Ask the Top 100: Why do I screw up under pressure?

Posted at 3:56 PM by Top 100 Teacher T.J. Tomasi | Categories: Ask the Top 100

Our Top 100 Teachers are here to save your next round. E-mail askgolf@golf.com to cure what's hurting your scores with advice from the very best teachers in the game. Please include your name and hometown. Or post your question in the comments section below.

Do you have a video of your faulty swing? Upload the video from your digital camera to a service like YouTube and send us the link. We'll send it off to a Top 100 Teacher for help ASAP.

At times I fail to get trajectory with my driver and irons.  The shots seem like a stinger instead of what they should be.  What am I doing wrong?
A. J., Topeka, Kan.

Dear A.J.,

I'm going to bet that the only part of your how-low-can-you-go shot repertoire that rates the term "stinger" is the feeling in your hands caused by the shaft shimmers when you hit the middle of the ball-ouch! Tiger hits the STINGER-let's call yours the "stinker," a shot we've all hit.

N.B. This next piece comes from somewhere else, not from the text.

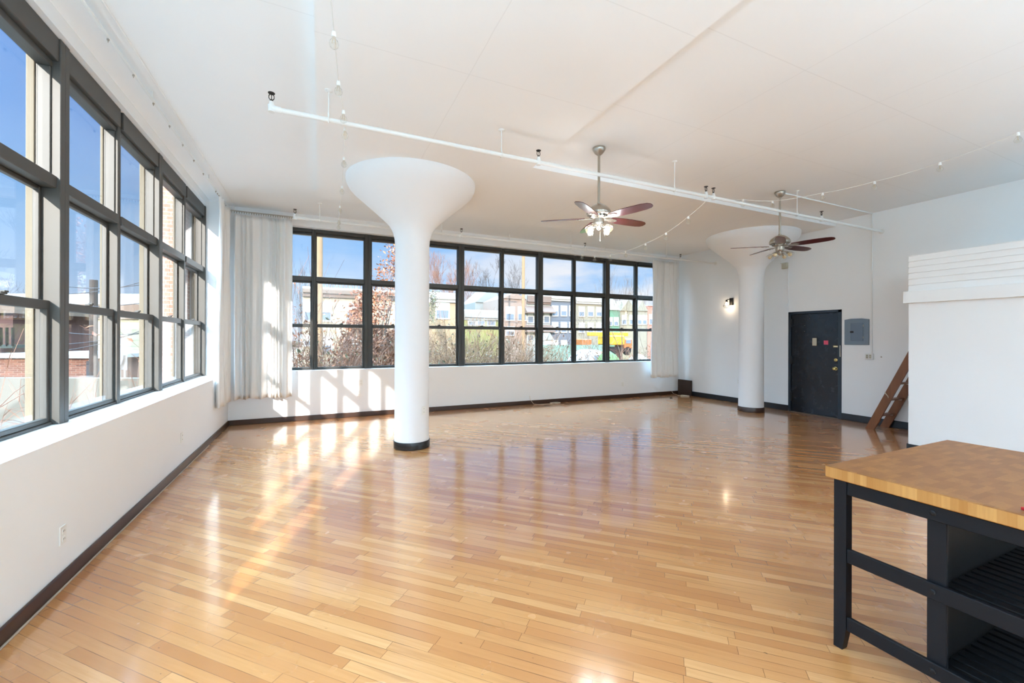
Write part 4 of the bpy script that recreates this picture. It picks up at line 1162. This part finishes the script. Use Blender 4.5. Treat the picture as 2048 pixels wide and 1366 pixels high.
# vehicles and yard things
def van():
    y = 31; z = GZ; x0, x1 = ax(1158, y), ax(1206, y)
    zt = az(1180, 699, y); H = zt - (GZ + .35) ; 
    r = thing('van', 'white van parked beyond the brush with two dark rear windows', 'van', ((x0+x1)/2, y, GZ))
    M['van'] = mat('white_van_paint', srgb(150, 152, 154), .3, coat=.4)
    zb = GZ + .35
    prof_ = [(x0, zb), (x1, zb), (x1, zt - .45), (x1 - .25, zt - .12), (x1 - .8, zt), (x0 + 1.4, zt - .05), (x0 + .5, zt - .5), (x0, zt - 1.1)]
    MB().prism(prof_, y, y + 2.0, 'y').build('van_body', M['van'], r)
    for a, b in ((x1 - .95, x1 - .53), (x1 - .46, x1 - .06)):
        MB().bbox(a, b, y - .03, y, zt - 1.05, zt - .52, .04).build('rear_window', M['win_dark'], r)
    for x in (x0 + .7, x1 - .7):
        MB().lathe([(.36, -.12), (.36, .12)], 20, M=Matrix.Translation((x, y + .1, GZ + .36)) @ Matrix.Rotation(PI/2, 4, 'X')).build('wheel', M['iron_black'], r)
van()
def truck():
    y = 43; r = thing('crane_truck', 'yellow crane truck parked before the row houses', 'truck', (ax(1220, y), y, GZ))
    Yw = mat('machine_yellow', srgb(187, 143, 31), .45); Og = mat('machine_orange', srgb(137, 78, 31), .5)
    X = lambda u: ax(u, y); Z = lambda u, v: az(u, v, y)
    MB().bbox(X(1184), X(1262), y + .5, y + 1.1, Z(1220, 672), Z(1220, 664), .05).build('boom', Yw, r)
    MB().bbox(X(1216), X(1250), y, y + 2.2, Z(1230, 690), Z(1230, 671), .12).build('body', Yw, r)
    MB().bbox(X(1250), X(1266), y, y + 2.2, Z(1258, 698), Z(1258, 677), .15).build('cab', Og, r)
    MB().bbox(X(1252), X(1262), y - .03, y, Z(1258, 687), Z(1258, 680), .04).build('cab_window', M['win_dark'], r)
    MB().bbox(X(1165), X(1184), y, y + 2, Z(1175, 695), Z(1175, 678), .1).build('rack', Og, r)
    MB().box(X(1165), X(1266), y + .3, y + 1.8, Z(1215, 700), Z(1215, 694)).build('chassis', M['iron_black'], r)
    for u in (1174, 1226, 1256):
        MB().lathe([(.55, -.2), (.55, .2)], 20, M=Matrix.Translation((X(u), y + .2, Z(u, 702))) @ Matrix.Rotation(PI/2, 4, 'X')).build('wheel', M['iron_black'], r)
    MB().box(X(1220), X(1250), y + .5, y + 1.5, GZ, Z(1230, 700)).build('base', M['iron_black'], r)
truck()
def mound(name, label, u0, u1, vt, y, m, cat):
    x0, x1 = ax(u0, y), ax(u1, y); zt = az((u0+u1)/2, vt, y); n = 14; mb = MB(); vs = []; fs = []
    for j in range(7):
        a = PI * j / 6
        for i in range(n + 1):
            s = i / n; h_ = math.sin(PI * s) ** .6
            vs.append((x0 + (x1 - x0) * s, y + 1.6 - 1.6 * math.cos(a) * (.4 + .6*h_), GZ + (zt - GZ) * h_ * math.sin(a) ** .7))
    for j in range(6):
        for i in range(n): fs.append((j*(n+1)+i, j*(n+1)+i+1, (j+1)*(n+1)+i+1, (j+1)*(n+1)+i))
    mb.add(vs, fs); o = mb.build(name, m, origin=((x0+x1)/2, y, GZ), smooth=True)
    return tag(o, label, cat)
mound('hedge', 'bright green clipped hedge mound under the yellow truck', 1208, 1268, 702, 29, mat('bright_green_hedge', srgb(66, 100, 52), .9, bump=1, bscale=14, vary=.3, vscale=8), 'hedge')
mound('tarp', 'pale covered heap low beside the curtain end of the windows', 1278, 1330, 709, 27, mat('pale_tarp', srgb(150, 146, 132), .6), 'cover')
fm = MB()
yf_ = 38; x = ax(1085, yf_); z0, z1 = GZ, az(1110, 690, yf_)
r = thing('mesh_fence', 'green mesh fence across the yard below the row houses', 'fence', (ax(1140, yf_), yf_, GZ))
MB().box(ax(1085, yf_), ax(1215, yf_), yf_, yf_ + .03, z0, z1).build('mesh_panel', mat('green_mesh', srgb(95, 115, 104), .9, vary=.2, vscale=5), r)
xx = ax(1085, yf_)
while xx < ax(1215, yf_):
    MB().tube([(xx, yf_ - .05, z0), (xx, yf_ - .05, z1 + .1)], .04, 8).build('post', M['roof_grey'], r); xx += 3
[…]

Your problem is that you're making the club "shorter" at impact than it was at address by changing your spine angle during the downswing -- not on every shot but as you say "at times" which is what Murphy's Law is all about. Here is an ode to ML found scratched on the wall of an ancient tomb under the third green at St. Andrews: 

"I muff a shot but I don't care -
So it comes to rest pin high
Unless of course it matters most
And then it's ball bye-bye."

Shorting the Deal Under Pressure

When it really counts, you straighten your spine toward the sky, your club goes short and in a bad investment of energy, you hit the middle of the ball -- enter The Stinker.

From Stinker to Thinker

To rid yourself of the Stinker concentrate on one and only one thought on every swing: Maintain your spine angle. Whatever spine tilt you have at address, make it the hub of your rotation and keep whatever spine tilt you start with until the ball is gone.

When I make a conscious effort to stay behind the ball until impact I usually tense-up and make a bad swing with generally bad results. Is there help for an old duffer of 79?
Phil, via email

Hey Old Duffer,

Overball_300 Good to hear from you. They say golf is a game of a lifetime because it takes a lifetime to learn -- and then some. At almost 80 you're still trying to improve your swing, and I salute your persistence. Instead of staying behind the ball, I'd rather have you over the ball at impact, meaning that your swing center, a point about halfway down your sternum, points at the ball as you hit it. Then let your head rotate so you're looking over the ball instead of under it as it leaves.

Use this tip and you'll be shooting your age and even better. 

By the way, Phil, don't you hate it when you hear someone say "he's 80 years young?" Golf announcers use it all the time and each guy thinks we've never heard it before. They ought to rig a boxing glove that springs out of the monitor and punches the announces every time he says "he's …. years young." Pow! Right in the kisser. I'd never miss a PGA Tour event on TV again.

And how about, "He's not playing like an old Tom Watson but the Tom Watson of old?" I think somebody first said that about Old Tom Morris during a 12-hole tournament at Royal Bedrock during the first Ice Age.

Man, if I'm this grumpy now, just wait until I turn 80.